Let's You and Him Fight: The Obama New Yorker Cover


Who are these people who claim to be offended at Barry Blitt's cover for The New Yorker? John McCain, who couldn't be bothered to defend his own daughter against the Bush campaign's slurs in 2000, then embraced the men he should have called out for a duel, but now finds his voice to denounce a cartoon? Me, I've been an Obama guy since the New York Review profile in the fall of 2006, and ruminating over New Yorker cartoons since high school, when I inherited Doc Kerry's collection, and I thought it was funny, at least worth a wry smirk, all the no-neck whispers against the Obamas reduced to the absurd. And giving Michelle an Angela Davis haircut is a nice touch.
The "terrorist fist bump" has already been going around as ironic mockery between friends, losing any power it had, and the people being mocked are Obama's enemies. I hope the hurt feelings expressed by unnamed Obama staffers is pro forma, and if it isn't they need to rediscover the bemused tone that served them well against the Clintons. If the news agencies try to stretch this into more than a half-hour circle jerk on MSNBC, score one more triumph for triviality.

3 comments:

Jim H. said...

The "triumph of triviality" is a good way to describe the senate campaign (so far) between Al Franken and Norm Coleman. This could be an important seat, but the campaigns have featured Al's elementary school teacher and Norm's wife; Al's tepid stance on former legislators as lobbyists and Norm's success in bringing ptofessional hockey back to Minnesota when he was mayor of St. Paul. War? Energy policy? Naah.
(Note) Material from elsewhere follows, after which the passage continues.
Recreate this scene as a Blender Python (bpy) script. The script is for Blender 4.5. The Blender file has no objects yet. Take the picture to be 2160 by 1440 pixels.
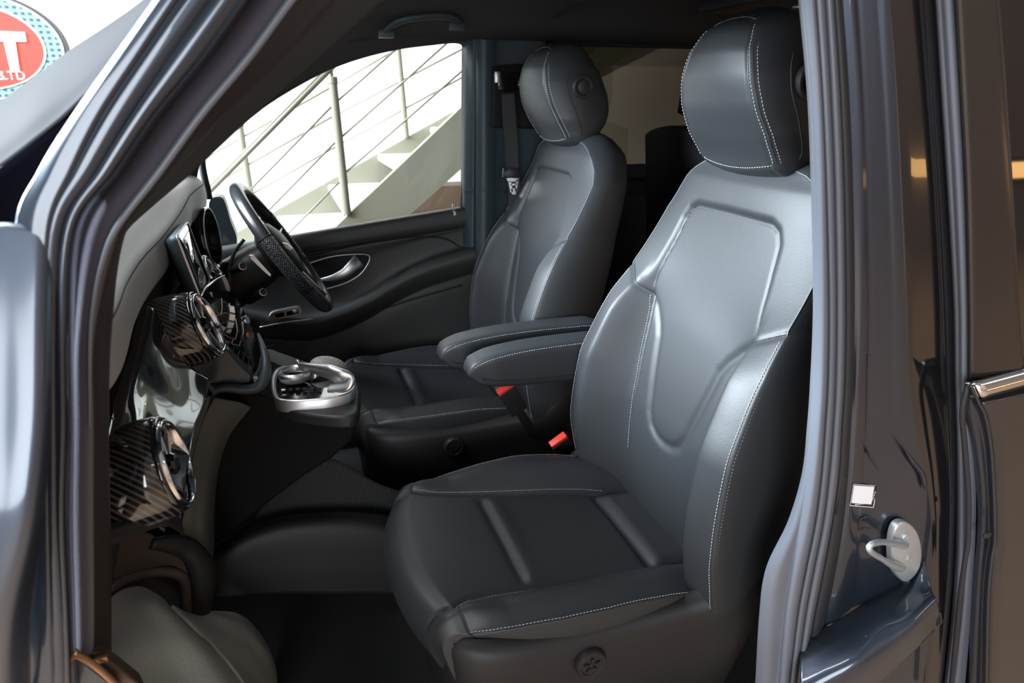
import bpy, bmesh, math, random
import numpy as np
from mathutils import Vector, Matrix
random.seed(7)
S = bpy.context.scene
COL = S.collection
PI = math.pi
# ------------------------------------------------------------------ camera, sky, light, exposure
F, H, U0 = 1400.0, 520.0, -510.0
PITCH = math.atan(H / F); YAW = math.atan(-U0 / math.hypot(F, H))
CAM = np.array([0.0, -1.10, 1.62])
cd = bpy.data.cameras.new('camera'); cam = bpy.data.objects.new('camera', cd); COL.objects.link(cam)
cam.location = CAM; cam.rotation_euler = (PI / 2 - PITCH, 0, -YAW)
cd.sensor_width = 36; cd.lens = F * 36 / 2160; cd.clip_start = 0.01; cd.clip_end = 200
S.camera = cam
cd.dof.use_dof = True; cd.dof.focus_distance = 1.3; cd.dof.aperture_fstop = 5.6
S.view_settings.view_transform = 'Standard'; S.view_settings.look = 'None'
S.view_settings.gamma = 1; S.view_settings.exposure = 0.0; S.view_settings.use_curve_mapping = False
w = bpy.data.worlds.new('world'); S.world = w; w.use_nodes = True
bg = w.node_tree.nodes['Background']; bg.inputs[0].default_value = (0.86, 0.93, 1, 1); bg.inputs[1].default_value = 0.25

def area(name, loc, target, sx, sy, power, color, spread=180):
    l = bpy.data.lights.new(name, 'AREA'); l.shape = 'RECTANGLE'; l.size = sx; l.size_y = sy; l.energy = power; l.color = color
    o = bpy.data.objects.new(name, l); COL.objects.link(o); o.location = loc
    l.spread = math.radians(spread)
    o.rotation_euler = (Vector(target) - Vector(loc)).to_track_quat('-Z', 'Y').to_euler()
    return o
# daylight through the showroom front (ahead of the van), a far-side ceiling light, and added fills
area('daylight_front', (-4.6, 1.3, 3.5), (0.6, 0.5, 1.25), 4.2, 2.2, 1780, (0.78, 0.90, 1.0), 130)
area('fill_pillar_side', (-1.75, -5.0, 1.75), (-0.7, -.4, 1.4), 2.6, 2.2, 215, (0.90, 0.95, 1.0))  # added unseen fill, sized to whiten reflections on front pillar and fender
area('fill_dash_top', (-2.4, 0.3, 4.3), (-1.2, 0.3, 1.4), 3.0, 2.6, 420, (0.95, 0.97, 1.0))  # added unseen fill from above, brightens the dashboard pad
area('ceiling_light_far_side', (-0.2, 2.6, 3.9), (-0.2, 4.2, 1.4), 4.0, 1.0, 170, (1, 0.985, 0.95))
area('fill_near_wall', (3.6, -3.2, 4.2), (4.2, -5.0, 1.2), 4.0, 0.6, 190, (1, 0.93, 0.84))  # added unseen fill on the brown wall, brightens its mirror image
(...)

Michael Fountain: Blood for Ink said...

I'm hoping this is the year the electorate rebels against the trivial, but the electronic news gatherers-- the ones with the biggest audience haven't caught on yet.

Anonymous said...

I hope that we can somdeay rid our government ... and big business ... of the sociopaths that seem to gravitate there. But, shit, would it mean we would have a surge in the number of educational administrators?